▶ [Required task]: Do not repeat pictures. Repeat exactly the lines of the listing below from its first line through the line with "M['drywall'] = drywall_mat()".

▶ [Data]:

·····

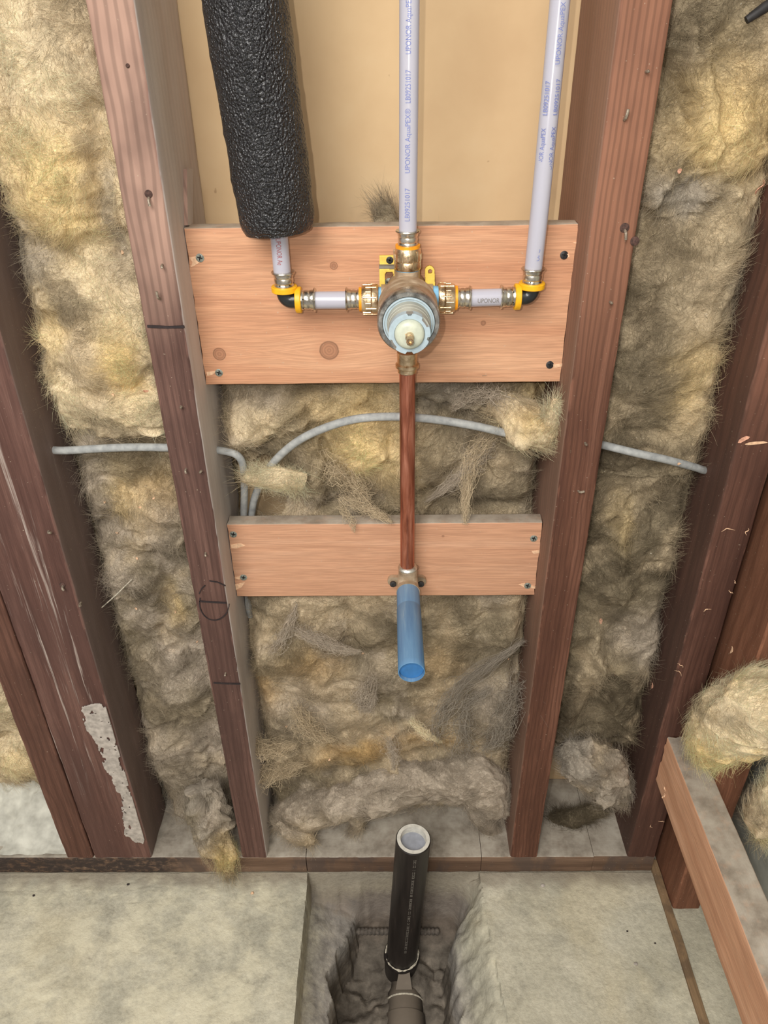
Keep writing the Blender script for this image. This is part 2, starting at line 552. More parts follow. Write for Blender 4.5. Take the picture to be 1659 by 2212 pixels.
def abs_mat():
    n = NT('black_abs', 0.42, 0, 0.4)
    x, y, z = n.sep(n.pos())
    a = n.noise(n.comb(n.math('MULTIPLY', x, 90.0), n.math('MULTIPLY', y, 90.0), n.math('MULTIPLY', z, 9.0)), 1.0, 5, 0.65)
    n.color(n.ramp(a, [(0.35, (30, 26, 24)), (0.62, (44, 38, 35)), (0.85, (84, 75, 68))]))
    return n.m


def trap_mat():
    n = NT('dusty_abs', 0.7, 0, 0.3)
    a = n.noise(n.pos(), 60.0, 5, 0.65)
    c = n.ramp(a, [(0.3, (44, 39, 35)), (0.6, (70, 63, 56)), (0.8, (112, 103, 92))])
    nz = n.sep(n.normal())[2]
    n.color(n.mix(n.step(nz, 0.3, 0.95, 0.0, 0.7), c, (128, 116, 102)))
    return n.m


M['abs'] = abs_mat()
M['trap'] = trap_mat()


def drywall_mat():
    n = NT('drywall_paper', 0.85, 0, 0.2)
    a = n.noise(n.pos(), 6.0, 5, 0.6)
    c = n.ramp(a, [(0.3, (198, 168, 130)), (0.5, (206, 177, 138)), (0.7, (212, 186, 148))])
    s = n.noise(n.pos(), 55.0, 3, 0.5)
    c = n.mix(n.step(s, 0.72, 0.76, 0.0, 0.5), c, (140, 108, 80))
    z = n.sep(n.pos())[2]
    sm = n.noise(n.pos(), 18.0, 4, 0.6)
    c = n.mix(n.math('MULTIPLY', n.step(sm, 0.5, 0.7, 0.0, 0.55), n.step(z, 0.92, 1.0, 1.0, 0.0)), c, (176, 152, 122))
    n.color(c)
    n.bump(n.noise(n.pos(), 240.0, 2), 0.1, 0.0006)
    return n.m


M['drywall'] = drywall_mat()


# ------------------------------------------------------------------ geometry helpers
class MB:
    """collects shapes in world coordinates; link() makes ONE mesh object of them"""

    def __init__(s):
        s.v, s.f, s.mi = [], [], []

    def add(s, verts, faces, mi=0):
        k = len(s.v)
        s.v += [tuple(q) for q in verts]
        s.f += [tuple(i + k for i in q) for q in faces]
        s.mi += [mi] * len(faces)
        return s

    def tube(s, path, rad, seg=16, caps=True, mi=0, inner=None):
        path = [Vector(p) for p in path]
        n = len(path)
        rad = rad if isinstance(rad, (list, tuple, np.ndarray)) else [rad] * n
        up = None
        rings = []
        for i in range(n):
            t = (path[min(i + 1, n - 1)] - path[max(i - 1, 0)]).normalized()
            if up is None:
                up = t.orthogonal().normalized()
            up = (up - t * up.dot(t)).normalized()
            sd = t.cross(up)
            rings.append([path[i] + (up * math.cos(2 * PI * k / seg) + sd * math.sin(2 * PI * k / seg)) * rad[i] for k in range(seg)])
        V = [p for r in rings for p in r]
        F = [(i * seg + k, i * seg + (k + 1) % seg, (i + 1) * seg + (k + 1) % seg, (i + 1) * seg + k)
             for i in range(n - 1) for k in range(seg)]
        if caps:
            F.append(tuple(reversed(range(seg))))
            F.append(tuple((n - 1) * seg + k for k in range(seg)))
        return s.add(V, F, mi)

    def lathe(s, origin, axis, prof, seg=32, mi=0, side=None, caps=True):
        """prof: [(distance along axis, radius)]"""
        o, ax = Vector(origin), Vector(axis).normalized()
        u = Vector(side) if side else ax.orthogonal().normalized()
        w = ax.cross(u)
        V, F = [], []
        for (t, r) in prof:
            for k in range(seg):
                a = 2 * PI * k / seg
                V.append(o + ax * t + (u * math.cos(a) + w * math.sin(a)) * max(r, 1e-5))
        for i in range(len(prof) - 1):
            for k in range(seg):
                F.append((i * seg + k, i * seg + (k + 1) % seg, (i + 1) * seg + (k + 1) % seg, (i + 1) * seg + k))
        if caps and prof[0][1] > 1e-4 and prof[0] != prof[-1]:
            F.append(tuple(reversed(range(seg))))
        if caps and prof[-1][1] > 1e-4 and prof[0] != prof[-1]:
            F.append(tuple((len(prof) - 1) * seg + k for k in range(seg)))
        return s.add(V, F, mi)

    def prism(s, poly, origin, u, v, depth, mi=0):
        """polygon in the (u, v) plane pushed along u x v by depth"""
        o, u, v = Vector(origin), Vector(u).normalized(), Vector(v).normalized()
        w = u.cross(v)
        n = len(poly)
        V = [o + u * a + v * b for a, b in poly] + [o + u * a + v * b + w * depth for a, b in poly]
        F = [tuple(reversed(range(n))), tuple(n + i for i in range(n))]
        F += [(i, (i + 1) % n, n + (i + 1) % n, n + i) for i in range(n)]
        return s.add(V, F, mi)

    def box(s, lo, hi, bev=0.0, mi=0):
        bm = bmesh.new()
        bmesh.ops.create_cube(bm, size=1.0)
        for q in bm.verts:
            q.co = Vector([(lo[i] + hi[i]) / 2 + q.co[i] * (hi[i] - lo[i]) for i in range(3)])
        if bev:
            bmesh.ops.bevel(bm, geom=bm.edges[:], offset=bev, segments=2, affect='EDGES', profile=0.5)
        bm.verts.index_update()
        s.add([q.co.copy() for q in bm.verts], [[q.index for q in f.verts] for f in bm.faces], mi)
        bm.free()
        return s

    def lumber(s, lo, hi, axis, bev=0.002, seg=60, rough=0.0006, seed=0, ragged=0.0):
        """sawn timber: rounded section, slightly uneven along its length"""
        ax = 'xyz'.index(axis)
        a, b = [i for i in range(3) if i != ax]
        sec = []
        for cx, cy, a0 in ((hi[a] - bev, hi[b] - bev, 0), (lo[a] + bev, hi[b] - bev, 90), (lo[a] + bev, lo[b] + bev, 180), (hi[a] - bev, lo[b] + bev, 270)):
            for k in range(4):
                t = math.radians(a0 + 30 * k)
                sec.append((cx + bev * math.cos(t), cy + bev * math.sin(t)))
        # a few points along each long side
        full = []
        for i in range(len(sec)):
            p, q = sec[i], sec[(i + 1) % len(sec)]
            full.append(p)
            if math.hypot(p[0] - q[0], p[1] - q[1]) > 0.008:
                m = max(2, int(math.hypot(p[0] - q[0], p[1] - q[1]) / 0.008))
                full += [(p[0] + (q[0] - p[0]) * t / m, p[1] + (q[1] - p[1]) * t / m) for t in range(1, m)]
        n = len(full)
        V = []
        ca, cb = (lo[a] + hi[a]) / 2, (lo[b] + hi[b]) / 2
        for i in range(seg + 1):
            t = lo[ax] + (hi[ax] - lo[ax]) * i / seg
            P = np.array(full)
            nz = perlin(P[:, 0] * 60 + seed, P[:, 1] * 60, t * 14) + 0.6 * perlin(P[:, 0] * 200, P[:, 1] * 200 + seed, t * 60)
            e = perlin(P[:, 0] * 130 + seed, P[:, 1] * 130, 3.3 + i) * ragged if i in (0, seg) else np.zeros(n)
            for k in range(n):
                d = math.hypot(P[k, 0] - ca, P[k, 1] - cb) + 1e-9
                q = [0, 0, 0]
                q[ax] = t + e[k]
                q[a] = P[k, 0] + (P[k, 0] - ca) / d * nz[k] * rough
                q[b] = P[k, 1] + (P[k, 1] - cb) / d * nz[k] * rough
                V.append(q)
        F = [(i * n + k, i * n + (k + 1) % n, (i + 1) * n + (k + 1) % n, (i + 1) * n + k) for i in range(seg) for k in range(n)]
        F += [tuple(reversed(range(n))), tuple(seg * n + k for k in range(n))]
        return s.add(V, F)

    def link(s, name, mats, parent=None, origin=None, angle=35, tint=None):
        mats = mats if isinstance(mats, (list, tuple)) else [mats]
        V = np.array([tuple(q) for q in s.v], float)
        if parent is not None:
            org = Vector(parent['_o'])
        elif origin is not None:
            org = Vector(origin)
        else:
            org = Vector(((V[:, 0].min() + V[:, 0].max()) / 2, (V[:, 1].min() + V[:, 1].max()) / 2, V[:, 2].min()))
        me = bpy.data.meshes.new(name)
        me.from_pydata([tuple(q) for q in V - np.array(org)], [], s.f)
        bm = bmesh.new()
        bm.from_mesh(me)
        bmesh.ops.recalc_face_normals(bm, faces=bm.faces[:])
        bm.to_mesh(me)
        bm.free()
        for m_ in mats:
            me.materials.append(m_)
        if len(mats) > 1:
            me.polygons.foreach_set('material_index', s.mi)
        me.polygons.foreach_set('use_smooth', [True] * len(me.polygons))
        me.set_sharp_from_angle(angle=math.radians(angle))
        if tint is not None:
            at = me.color_attributes.new('tint', 'FLOAT_COLOR', 'POINT')
            c4 = np.ones((len(V), 4))
            c4[:, :3] = tint
            at.data.foreach_set('color', c4.ravel())
        o = bpy.data.objects.new(name, me)
        COL.objects.link(o)
        o['_o'] = tuple(org)
        if parent is not None:
            o.parent = parent
        else:
            o.location = org
        return o


def tag(o, label=None, cat=None, group=None, kind=None):
    if label:
        o['label'] = label
    if cat:
        o['category'] = cat
    if group:
        o['group'] = group
    if kind:
        o['kind'] = kind
    return o


def empty(name, loc, label, cat, group=None):
    o = bpy.data.objects.new(name, None)
    o.empty_display_size = 0.02
    COL.objects.link(o)
    o.location = loc
    o['_o'] = tuple(loc)
    return tag(o, label, cat, group)


def bez(pts, n=8):
    """smooth curve through the points (Catmull-Rom)"""
    P = [Vector(p) for p in pts]
    P = [P[0] * 2 - P[1]] + P + [P[-1] * 2 - P[-2]]
    out = []
    for i in range(1, len(P) - 2):
        a, b, c, d = P[i - 1], P[i], P[i + 1], P[i + 2]
        for k in range(n):
            t = k / n
            out.append(0.5 * ((2 * b) + (c - a) * t + (2 * a - 5 * b + 4 * c - d) * t * t + (3 * b - a - 3 * c + d) * t ** 3))
    out.append(P[-2])
    return out


# ================================================================== the setting
def grid_faces(nx, nz, keep=None):
    F = []
    for j in range(nz - 1):
        for i in range(nx - 1):
            if keep is None or keep[j, i]:
                a = j * nx + i
                F.append((a, a + 1, a + nx + 1, a + nx))
    return F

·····

▶ [Answer for this exercise]:
Keep writing the Blender script for this image. This is part 2, starting at line 552. More parts follow. Write for Blender 4.5. Take the picture to be 1659 by 2212 pixels.
def abs_mat():
    n = NT('black_abs', 0.42, 0, 0.4)
    x, y, z = n.sep(n.pos())
    a = n.noise(n.comb(n.math('MULTIPLY', x, 90.0), n.math('MULTIPLY', y, 90.0), n.math('MULTIPLY', z, 9.0)), 1.0, 5, 0.65)
    n.color(n.ramp(a, [(0.35, (30, 26, 24)), (0.62, (44, 38, 35)), (0.85, (84, 75, 68))]))
    return n.m


def trap_mat():
    n = NT('dusty_abs', 0.7, 0, 0.3)
    a = n.noise(n.pos(), 60.0, 5, 0.65)
    c = n.ramp(a, [(0.3, (44, 39, 35)), (0.6, (70, 63, 56)), (0.8, (112, 103, 92))])
    nz = n.sep(n.normal())[2]
    n.color(n.mix(n.step(nz, 0.3, 0.95, 0.0, 0.7), c, (128, 116, 102)))
    return n.m


M['abs'] = abs_mat()
M['trap'] = trap_mat()


def drywall_mat():
    n = NT('drywall_paper', 0.85, 0, 0.2)
    a = n.noise(n.pos(), 6.0, 5, 0.6)
    c = n.ramp(a, [(0.3, (198, 168, 130)), (0.5, (206, 177, 138)), (0.7, (212, 186, 148))])
    s = n.noise(n.pos(), 55.0, 3, 0.5)
    c = n.mix(n.step(s, 0.72, 0.76, 0.0, 0.5), c, (140, 108, 80))
    z = n.sep(n.pos())[2]
    sm = n.noise(n.pos(), 18.0, 4, 0.6)
    c = n.mix(n.math('MULTIPLY', n.step(sm, 0.5, 0.7, 0.0, 0.55), n.step(z, 0.92, 1.0, 1.0, 0.0)), c, (176, 152, 122))
    n.color(c)
    n.bump(n.noise(n.pos(), 240.0, 2), 0.1, 0.0006)
    return n.m


M['drywall'] = drywall_mat()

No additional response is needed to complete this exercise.